Comments on Backing Up a Linux Laptop
My primary workhorse right now is an HP Omen running Fedora 22. Thinking and talking about how to restore my work environment from a total failure, I came to the conclusion that there are three primary things that need to be preserved...
Item 1: My entire user directory under /home
, since that’s where all my stuff is.
Solution: Crashplan is impressing me – slick commercial-quality UI, completely free for mounted “local” disk backups and peer-to-peer backups through their central broker. Naturally they also offer managed off-site backups for a cost, but they don’t ram it down your throat. I think they’ll be getting some of my business.

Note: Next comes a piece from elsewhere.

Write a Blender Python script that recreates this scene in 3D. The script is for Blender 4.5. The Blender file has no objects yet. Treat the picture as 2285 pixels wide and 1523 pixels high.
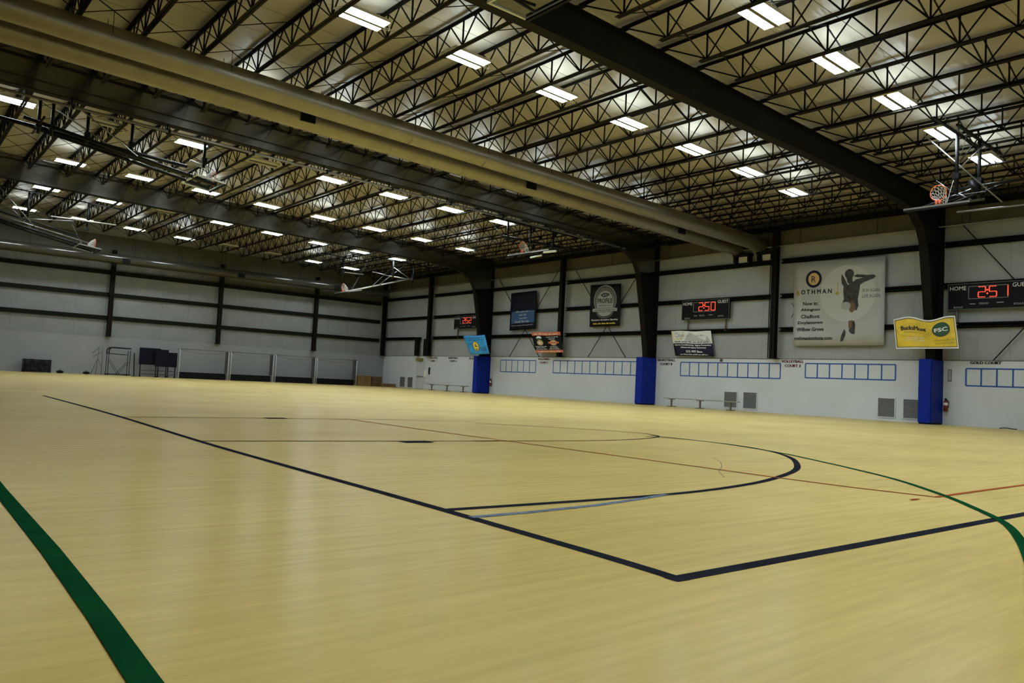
import bpy, bmesh, math, random
from mathutils import Vector, Matrix
random.seed(7)
SC = bpy.context.scene
COL = SC.collection

# ------------------------------------------------------------------ camera
YAW, PITCH, ROLL, CAMZ = 0.684318725, 0.0534798681, 0.0498354287, 0.8078
F_PX, IMG_W = 1746.65374, 2285.0
fw = Vector((math.sin(YAW)*math.cos(PITCH), math.cos(YAW)*math.cos(PITCH), math.sin(PITCH)))
rt = Vector((math.cos(YAW), -math.sin(YAW), 0)); up = rt.cross(fw)
rt2 = rt*math.cos(ROLL)+up*math.sin(ROLL); up2 = -rt*math.sin(ROLL)+up*math.cos(ROLL)
cam_d = bpy.data.cameras.new('camera'); cam = bpy.data.objects.new('camera', cam_d); COL.objects.link(cam)
cam_d.sensor_width = 36; cam_d.lens = F_PX/IMG_W*36; cam_d.clip_start = .05; cam_d.clip_end = 300
M = Matrix((rt2, up2, -fw)).transposed().to_4x4(); M.translation = (0, 0, CAMZ)
cam.matrix_world = M; SC.camera = cam

# ------------------------------------------------------------------ world, exposure, light levels
W = bpy.data.worlds.new('world'); SC.world = W; W.use_nodes = True
W.node_tree.nodes['Background'].inputs[0].default_value = (0, 0, 0, 1)
W.node_tree.nodes['Background'].inputs[1].default_value = 0
SC.view_settings.view_transform = 'Standard'; SC.view_settings.look = 'None'
SC.view_settings.exposure = -0.08; SC.view_settings.gamma = 1.0; SC.view_settings.use_curve_mapping = False
LAMP_DOWN = 70.0      # radiance of the open lamp banks
LAMP_UP = 18.0        # radiance of the slots in the top of the housings
LAMP_COL = (0.84, 0.96, 1.0)

# ------------------------------------------------------------------ helpers
class MB:
    def __init__(s): s.v = []; s.f = []
    def add(s, vs, fs):
        n = len(s.v); s.v += [tuple(v) for v in vs]; s.f += [tuple(i+n for i in f) for f in fs]; return s
    def box(s, x0, x1, y0, y1, z0, z1):
        return s.add([(x0,y0,z0),(x1,y0,z0),(x1,y1,z0),(x0,y1,z0),(x0,y0,z1),(x1,y0,z1),(x1,y1,z1),(x0,y1,z1)],
                     [(0,3,2,1),(4,5,6,7),(0,1,5,4),(1,2,6,5),(2,3,7,6),(3,0,4,7)])
    def bar(s, p, q, w, h=None, upv=(0,0,1)):
        h = h or w; p = Vector(p); q = Vector(q); d = (q-p).normalized(); u = Vector(upv)
        if abs(d.dot(u)) > .98: u = Vector((1,0,0))
        a = d.cross(u).normalized()*w/2; b = a.cross(d).normalized()*h/2
        return s.add([p-a-b,p+a-b,p+a+b,p-a+b,q-a-b,q+a-b,q+a+b,q-a+b],
                     [(0,3,2,1),(4,5,6,7),(0,1,5,4),(1,2,6,5),(2,3,7,6),(3,0,4,7)])
    def tube(s, p, q, r, n=8, r2=None, cap=True):
        r2 = r if r2 is None else r2; p = Vector(p); q = Vector(q); d = (q-p).normalized(); u = Vector((0,0,1))
        if abs(d.dot(u)) > .98: u = Vector((1,0,0))
        a = d.cross(u).normalized(); b = a.cross(d); vs = []
        for c, rr in ((p, r), (q, r2)):
            for i in range(n):
                t = 2*math.pi*i/n; vs.append(c+(a*math.cos(t)+b*math.sin(t))*rr)
        fs = [(i, (i+1)%n, n+(i+1)%n, n+i) for i in range(n)]
        if cap: fs += [tuple(range(n-1,-1,-1)), tuple(range(n,2*n))]
        return s.add(vs, fs)
    def path(s, pts, r, n=6):
        for a, b in zip(pts, pts[1:]): s.tube(a, b, r, n)
        return s
    def ring(s, c, ax, ay, R, r, n=24, m=6):
        c = Vector(c); ax = Vector(ax); ay = Vector(ay); nz = ax.cross(ay); vs = []; fs = []
        for i in range(n):
            t = 2*math.pi*i/n; d = ax*math.cos(t)+ay*math.sin(t)
            for j in range(m):
                k = 2*math.pi*j/m; vs.append(c+d*(R+r*math.cos(k))+nz*r*math.sin(k))
        for i in range(n):
            for j in range(m):
                fs.append((i*m+j, ((i+1)%n)*m+j, ((i+1)%n)*m+(j+1)%m, i*m+(j+1)%m))
        return s.add(vs, fs)
    def prism(s, pts, axis, a, b):
        # polygon pts in the two other axes extruded along axis
        def P(u, v, w): return {0:(w,u,v),1:(u,w,v),2:(u,v,w)}[axis]
        n = len(pts)
        vs = [P(u,v,a) for u,v in pts]+[P(u,v,b) for u,v in pts]
        fs = [tuple(range(n)), tuple(range(2*n-1,n-1,-1))]+[(i,n+i,n+(i+1)%n,(i+1)%n) for i in range(n)]
        return s.add(vs, fs)
    def ribbon(s, pts, w, z0, z1):
        if len(pts) > 8:   # round the arcs
            q = [Vector(p) for p in pts]; out = []
            for i in range(len(q)-1):
                a, b, c, d = q[max(i-1,0)], q[i], q[i+1], q[min(i+2,len(q)-1)]
                for k in range(6):
                    t = k/6; out.append(.5*((2*b)+(c-a)*t+(2*a-5*b+4*c-d)*t*t+(3*b-a-3*c+d)*t**3))
            pts = out+[q[-1]]
        # a painted strip of width w along floor points
        n = len(pts); L = []; R = []
        for i in range(n):
            a = Vector(pts[max(i-1,0)]); b = Vector(pts[min(i+1,n-1)]); d = (b-a).normalized(); nn = Vector((-d.y, d.x))*w/2
            p = Vector(pts[i]); L.append(p+nn); R.append(p-nn)
        vs = [(p.x,p.y,z1) for p in L]+[(p.x,p.y,z1) for p in R]
        fs = [(i, n+i, n+i+1, i+1) for i in range(n-1)]
        return s.add(vs, fs)
    def sphere(s, c, r, n=10, m=6, sq=(1,1,1)):
        vs = []; fs = []
        for j in range(m+1):
            p = math.pi*j/m
            for i in range(n):
                t = 2*math.pi*i/n
                vs.append((c[0]+r*sq[0]*math.sin(p)*math.cos(t), c[1]+r*sq[1]*math.sin(p)*math.sin(t), c[2]+r*sq[2]*math.cos(p)))
        for j in range(m):
            for i in range(n): fs.append((j*n+i, (j+1)*n+i, (j+1)*n+(i+1)%n, j*n+(i+1)%n))
        return s.add(vs, fs)
    def mesh(s, name, m=None, smooth=False):
        me = bpy.data.meshes.new(name); me.from_pydata(s.v, [], s.f)
        bm = bmesh.new(); bm.from_mesh(me); bmesh.ops.recalc_face_normals(bm, faces=bm.faces) if len(s.f) < 4000 else None
        bm.to_mesh(me); bm.free()
        if m: me.materials.append(m)
        if smooth:
            for p in me.polygons: p.use_smooth = True
        me.update(); return me
    def build(s, name, m, parent=None, smooth=False):
        return obj(name, s.mesh(name, m, smooth), parent)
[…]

Item 2: A list (preferably in Kickstart format) of user-installed software packages, so that I can restore all of the apps I use.
Solution: this is very distro-specific, but dnf
(yum
’s heir apparent) has a kickstart-friendly report that I will integrate into a once-a-day kickstart generator script: dnf history userinstalled
Item 3: A snapshot of everything under /etc
, which tells the computer how my apps and service should be run.
Solution: I found an awesome utility called etckeeper that turns /etc
into a git (or mercurial, or svn) repo and can automatically push changes out to multiple targets. On its own it is nice, but the dnf-etckeeper packages hooks this behavior directly into the package manager – so, every time I run dnf for an update or a new package, my /etc
snapshot is updated as well.
Thinking about this now, I realize that for completeness I need to copy /var/spool/cron/*
somewhere as well. The only cron job I’m running is the tail-end of an IFTTT hack to gets photos off of my iPhone and into shotwell, but that’s fodder for another post.